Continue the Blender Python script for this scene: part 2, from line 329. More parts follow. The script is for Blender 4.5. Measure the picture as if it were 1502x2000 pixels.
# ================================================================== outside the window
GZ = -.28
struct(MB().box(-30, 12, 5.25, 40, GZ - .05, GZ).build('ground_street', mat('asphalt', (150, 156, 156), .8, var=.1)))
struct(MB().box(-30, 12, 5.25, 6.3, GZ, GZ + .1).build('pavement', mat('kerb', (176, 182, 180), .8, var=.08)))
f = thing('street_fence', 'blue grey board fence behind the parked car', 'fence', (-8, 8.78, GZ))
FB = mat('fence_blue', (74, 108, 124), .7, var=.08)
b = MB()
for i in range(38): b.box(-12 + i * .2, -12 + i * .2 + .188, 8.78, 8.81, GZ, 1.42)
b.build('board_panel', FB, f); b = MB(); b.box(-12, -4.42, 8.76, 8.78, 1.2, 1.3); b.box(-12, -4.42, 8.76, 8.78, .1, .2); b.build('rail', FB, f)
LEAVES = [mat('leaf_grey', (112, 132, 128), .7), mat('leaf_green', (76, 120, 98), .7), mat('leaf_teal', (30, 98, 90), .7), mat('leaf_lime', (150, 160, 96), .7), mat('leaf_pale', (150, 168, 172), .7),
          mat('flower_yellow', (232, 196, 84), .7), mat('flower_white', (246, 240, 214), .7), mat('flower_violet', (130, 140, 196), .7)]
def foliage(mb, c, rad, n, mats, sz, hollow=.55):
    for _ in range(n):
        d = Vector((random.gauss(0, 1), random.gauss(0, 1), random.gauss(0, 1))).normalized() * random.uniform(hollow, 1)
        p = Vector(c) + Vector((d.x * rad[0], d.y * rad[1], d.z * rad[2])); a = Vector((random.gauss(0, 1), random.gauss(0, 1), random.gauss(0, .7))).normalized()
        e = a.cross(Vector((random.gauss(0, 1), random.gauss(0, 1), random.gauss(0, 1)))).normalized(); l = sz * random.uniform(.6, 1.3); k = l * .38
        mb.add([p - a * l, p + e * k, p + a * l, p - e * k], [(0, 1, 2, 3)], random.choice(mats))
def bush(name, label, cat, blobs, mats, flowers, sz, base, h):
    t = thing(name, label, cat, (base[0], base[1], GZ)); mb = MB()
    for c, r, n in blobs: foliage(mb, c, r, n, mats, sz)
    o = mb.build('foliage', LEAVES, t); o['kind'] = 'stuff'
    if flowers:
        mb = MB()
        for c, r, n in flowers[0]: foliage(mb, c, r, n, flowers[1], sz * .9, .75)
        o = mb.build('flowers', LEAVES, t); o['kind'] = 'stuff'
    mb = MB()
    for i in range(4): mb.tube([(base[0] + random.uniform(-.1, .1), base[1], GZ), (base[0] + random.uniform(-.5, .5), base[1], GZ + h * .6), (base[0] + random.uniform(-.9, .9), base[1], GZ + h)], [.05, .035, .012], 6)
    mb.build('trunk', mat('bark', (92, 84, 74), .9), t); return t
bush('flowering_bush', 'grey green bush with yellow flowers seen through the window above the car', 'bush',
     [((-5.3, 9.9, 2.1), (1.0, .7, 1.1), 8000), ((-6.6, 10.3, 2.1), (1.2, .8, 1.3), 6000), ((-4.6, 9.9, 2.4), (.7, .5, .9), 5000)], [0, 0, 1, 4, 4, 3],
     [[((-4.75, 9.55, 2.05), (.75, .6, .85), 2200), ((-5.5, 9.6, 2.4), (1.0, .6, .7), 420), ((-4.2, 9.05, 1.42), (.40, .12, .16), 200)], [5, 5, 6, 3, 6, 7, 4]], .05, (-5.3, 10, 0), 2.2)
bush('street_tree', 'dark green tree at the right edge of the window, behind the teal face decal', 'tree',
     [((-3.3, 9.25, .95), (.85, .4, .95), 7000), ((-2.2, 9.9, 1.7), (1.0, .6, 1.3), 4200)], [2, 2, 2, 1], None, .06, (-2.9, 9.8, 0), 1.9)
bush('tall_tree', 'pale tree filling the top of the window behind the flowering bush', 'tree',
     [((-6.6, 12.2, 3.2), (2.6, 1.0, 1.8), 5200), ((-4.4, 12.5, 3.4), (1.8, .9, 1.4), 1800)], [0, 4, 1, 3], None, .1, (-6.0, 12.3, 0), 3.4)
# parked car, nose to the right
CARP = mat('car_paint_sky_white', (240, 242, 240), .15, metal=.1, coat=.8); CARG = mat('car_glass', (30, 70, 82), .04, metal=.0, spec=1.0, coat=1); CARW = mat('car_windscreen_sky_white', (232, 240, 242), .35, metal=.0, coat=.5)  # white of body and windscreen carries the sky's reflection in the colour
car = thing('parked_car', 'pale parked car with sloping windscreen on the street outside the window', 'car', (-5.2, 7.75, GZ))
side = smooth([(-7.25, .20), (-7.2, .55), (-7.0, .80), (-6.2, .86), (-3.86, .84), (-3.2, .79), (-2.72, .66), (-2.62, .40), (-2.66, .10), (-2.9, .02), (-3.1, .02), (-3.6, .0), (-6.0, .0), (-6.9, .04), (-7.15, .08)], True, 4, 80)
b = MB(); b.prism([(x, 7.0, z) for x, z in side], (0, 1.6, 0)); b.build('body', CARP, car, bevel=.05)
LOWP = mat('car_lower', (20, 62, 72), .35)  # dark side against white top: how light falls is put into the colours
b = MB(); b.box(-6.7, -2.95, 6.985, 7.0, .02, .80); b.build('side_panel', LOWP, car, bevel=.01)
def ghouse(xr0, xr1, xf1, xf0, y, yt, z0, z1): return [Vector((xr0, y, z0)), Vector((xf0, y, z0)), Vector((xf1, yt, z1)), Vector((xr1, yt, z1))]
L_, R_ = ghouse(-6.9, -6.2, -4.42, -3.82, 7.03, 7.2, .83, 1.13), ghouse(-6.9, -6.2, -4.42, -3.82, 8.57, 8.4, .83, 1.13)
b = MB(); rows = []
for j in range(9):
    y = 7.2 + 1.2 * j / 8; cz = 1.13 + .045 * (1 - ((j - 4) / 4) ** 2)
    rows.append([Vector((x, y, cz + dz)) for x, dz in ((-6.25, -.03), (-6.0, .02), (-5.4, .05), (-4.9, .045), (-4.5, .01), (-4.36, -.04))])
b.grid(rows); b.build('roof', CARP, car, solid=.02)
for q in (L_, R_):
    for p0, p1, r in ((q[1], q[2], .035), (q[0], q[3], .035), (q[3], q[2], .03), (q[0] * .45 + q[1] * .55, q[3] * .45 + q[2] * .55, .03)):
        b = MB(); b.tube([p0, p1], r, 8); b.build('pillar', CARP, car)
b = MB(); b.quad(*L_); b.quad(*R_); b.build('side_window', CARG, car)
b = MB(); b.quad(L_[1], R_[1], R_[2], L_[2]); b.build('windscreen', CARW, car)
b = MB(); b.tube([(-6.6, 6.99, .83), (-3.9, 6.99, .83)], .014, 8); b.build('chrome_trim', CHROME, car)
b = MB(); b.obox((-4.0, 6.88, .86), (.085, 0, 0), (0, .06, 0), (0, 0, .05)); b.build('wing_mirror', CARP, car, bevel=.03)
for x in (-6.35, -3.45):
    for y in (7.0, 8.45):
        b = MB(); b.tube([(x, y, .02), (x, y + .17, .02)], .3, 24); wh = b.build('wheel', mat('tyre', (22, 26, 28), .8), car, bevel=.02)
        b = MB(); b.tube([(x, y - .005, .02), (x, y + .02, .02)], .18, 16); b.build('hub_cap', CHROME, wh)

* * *

◆ WHAT TO PRODUCE ◆
Extract the complete data, matching each line exactly.

◆ REPLY TO THE TASK ◆
Continue the Blender Python script for this scene: part 2, from line 329. More parts follow. The script is for Blender 4.5. Measure the picture as if it were 1502x2000 pixels.
# ================================================================== outside the window
GZ = -.28
struct(MB().box(-30, 12, 5.25, 40, GZ - .05, GZ).build('ground_street', mat('asphalt', (150, 156, 156), .8, var=.1)))
struct(MB().box(-30, 12, 5.25, 6.3, GZ, GZ + .1).build('pavement', mat('kerb', (176, 182, 180), .8, var=.08)))
f = thing('street_fence', 'blue grey board fence behind the parked car', 'fence', (-8, 8.78, GZ))
FB = mat('fence_blue', (74, 108, 124), .7, var=.08)
b = MB()
for i in range(38): b.box(-12 + i * .2, -12 + i * .2 + .188, 8.78, 8.81, GZ, 1.42)
b.build('board_panel', FB, f); b = MB(); b.box(-12, -4.42, 8.76, 8.78, 1.2, 1.3); b.box(-12, -4.42, 8.76, 8.78, .1, .2); b.build('rail', FB, f)
LEAVES = [mat('leaf_grey', (112, 132, 128), .7), mat('leaf_green', (76, 120, 98), .7), mat('leaf_teal', (30, 98, 90), .7), mat('leaf_lime', (150, 160, 96), .7), mat('leaf_pale', (150, 168, 172), .7),
          mat('flower_yellow', (232, 196, 84), .7), mat('flower_white', (246, 240, 214), .7), mat('flower_violet', (130, 140, 196), .7)]
def foliage(mb, c, rad, n, mats, sz, hollow=.55):
    for _ in range(n):
        d = Vector((random.gauss(0, 1), random.gauss(0, 1), random.gauss(0, 1))).normalized() * random.uniform(hollow, 1)
        p = Vector(c) + Vector((d.x * rad[0], d.y * rad[1], d.z * rad[2])); a = Vector((random.gauss(0, 1), random.gauss(0, 1), random.gauss(0, .7))).normalized()
        e = a.cross(Vector((random.gauss(0, 1), random.gauss(0, 1), random.gauss(0, 1)))).normalized(); l = sz * random.uniform(.6, 1.3); k = l * .38
        mb.add([p - a * l, p + e * k, p + a * l, p - e * k], [(0, 1, 2, 3)], random.choice(mats))
def bush(name, label, cat, blobs, mats, flowers, sz, base, h):
    t = thing(name, label, cat, (base[0], base[1], GZ)); mb = MB()
    for c, r, n in blobs: foliage(mb, c, r, n, mats, sz)
    o = mb.build('foliage', LEAVES, t); o['kind'] = 'stuff'
    if flowers:
        mb = MB()
        for c, r, n in flowers[0]: foliage(mb, c, r, n, flowers[1], sz * .9, .75)
        o = mb.build('flowers', LEAVES, t); o['kind'] = 'stuff'
    mb = MB()
    for i in range(4): mb.tube([(base[0] + random.uniform(-.1, .1), base[1], GZ), (base[0] + random.uniform(-.5, .5), base[1], GZ + h * .6), (base[0] + random.uniform(-.9, .9), base[1], GZ + h)], [.05, .035, .012], 6)
    mb.build('trunk', mat('bark', (92, 84, 74), .9), t); return t
bush('flowering_bush', 'grey green bush with yellow flowers seen through the window above the car', 'bush',
     [((-5.3, 9.9, 2.1), (1.0, .7, 1.1), 8000), ((-6.6, 10.3, 2.1), (1.2, .8, 1.3), 6000), ((-4.6, 9.9, 2.4), (.7, .5, .9), 5000)], [0, 0, 1, 4, 4, 3],
     [[((-4.75, 9.55, 2.05), (.75, .6, .85), 2200), ((-5.5, 9.6, 2.4), (1.0, .6, .7), 420), ((-4.2, 9.05, 1.42), (.40, .12, .16), 200)], [5, 5, 6, 3, 6, 7, 4]], .05, (-5.3, 10, 0), 2.2)
bush('street_tree', 'dark green tree at the right edge of the window, behind the teal face decal', 'tree',
     [((-3.3, 9.25, .95), (.85, .4, .95), 7000), ((-2.2, 9.9, 1.7), (1.0, .6, 1.3), 4200)], [2, 2, 2, 1], None, .06, (-2.9, 9.8, 0), 1.9)
bush('tall_tree', 'pale tree filling the top of the window behind the flowering bush', 'tree',
     [((-6.6, 12.2, 3.2), (2.6, 1.0, 1.8), 5200), ((-4.4, 12.5, 3.4), (1.8, .9, 1.4), 1800)], [0, 4, 1, 3], None, .1, (-6.0, 12.3, 0), 3.4)
# parked car, nose to the right
CARP = mat('car_paint_sky_white', (240, 242, 240), .15, metal=.1, coat=.8); CARG = mat('car_glass', (30, 70, 82), .04, metal=.0, spec=1.0, coat=1); CARW = mat('car_windscreen_sky_white', (232, 240, 242), .35, metal=.0, coat=.5)  # white of body and windscreen carries the sky's reflection in the colour
car = thing('parked_car', 'pale parked car with sloping windscreen on the street outside the window', 'car', (-5.2, 7.75, GZ))
side = smooth([(-7.25, .20), (-7.2, .55), (-7.0, .80), (-6.2, .86), (-3.86, .84), (-3.2, .79), (-2.72, .66), (-2.62, .40), (-2.66, .10), (-2.9, .02), (-3.1, .02), (-3.6, .0), (-6.0, .0), (-6.9, .04), (-7.15, .08)], True, 4, 80)
b = MB(); b.prism([(x, 7.0, z) for x, z in side], (0, 1.6, 0)); b.build('body', CARP, car, bevel=.05)
LOWP = mat('car_lower', (20, 62, 72), .35)  # dark side against white top: how light falls is put into the colours
b = MB(); b.box(-6.7, -2.95, 6.985, 7.0, .02, .80); b.build('side_panel', LOWP, car, bevel=.01)
def ghouse(xr0, xr1, xf1, xf0, y, yt, z0, z1): return [Vector((xr0, y, z0)), Vector((xf0, y, z0)), Vector((xf1, yt, z1)), Vector((xr1, yt, z1))]
L_, R_ = ghouse(-6.9, -6.2, -4.42, -3.82, 7.03, 7.2, .83, 1.13), ghouse(-6.9, -6.2, -4.42, -3.82, 8.57, 8.4, .83, 1.13)
b = MB(); rows = []
for j in range(9):
    y = 7.2 + 1.2 * j / 8; cz = 1.13 + .045 * (1 - ((j - 4) / 4) ** 2)
    rows.append([Vector((x, y, cz + dz)) for x, dz in ((-6.25, -.03), (-6.0, .02), (-5.4, .05), (-4.9, .045), (-4.5, .01), (-4.36, -.04))])
b.grid(rows); b.build('roof', CARP, car, solid=.02)
for q in (L_, R_):
    for p0, p1, r in ((q[1], q[2], .035), (q[0], q[3], .035), (q[3], q[2], .03), (q[0] * .45 + q[1] * .55, q[3] * .45 + q[2] * .55, .03)):
        b = MB(); b.tube([p0, p1], r, 8); b.build('pillar', CARP, car)
b = MB(); b.quad(*L_); b.quad(*R_); b.build('side_window', CARG, car)
b = MB(); b.quad(L_[1], R_[1], R_[2], L_[2]); b.build('windscreen', CARW, car)
b = MB(); b.tube([(-6.6, 6.99, .83), (-3.9, 6.99, .83)], .014, 8); b.build('chrome_trim', CHROME, car)
b = MB(); b.obox((-4.0, 6.88, .86), (.085, 0, 0), (0, .06, 0), (0, 0, .05)); b.build('wing_mirror', CARP, car, bevel=.03)
for x in (-6.35, -3.45):
    for y in (7.0, 8.45):
        b = MB(); b.tube([(x, y, .02), (x, y + .17, .02)], .3, 24); wh = b.build('wheel', mat('tyre', (22, 26, 28), .8), car, bevel=.02)
        b = MB(); b.tube([(x, y - .005, .02), (x, y + .02, .02)], .18, 16); b.build('hub_cap', CHROME, wh)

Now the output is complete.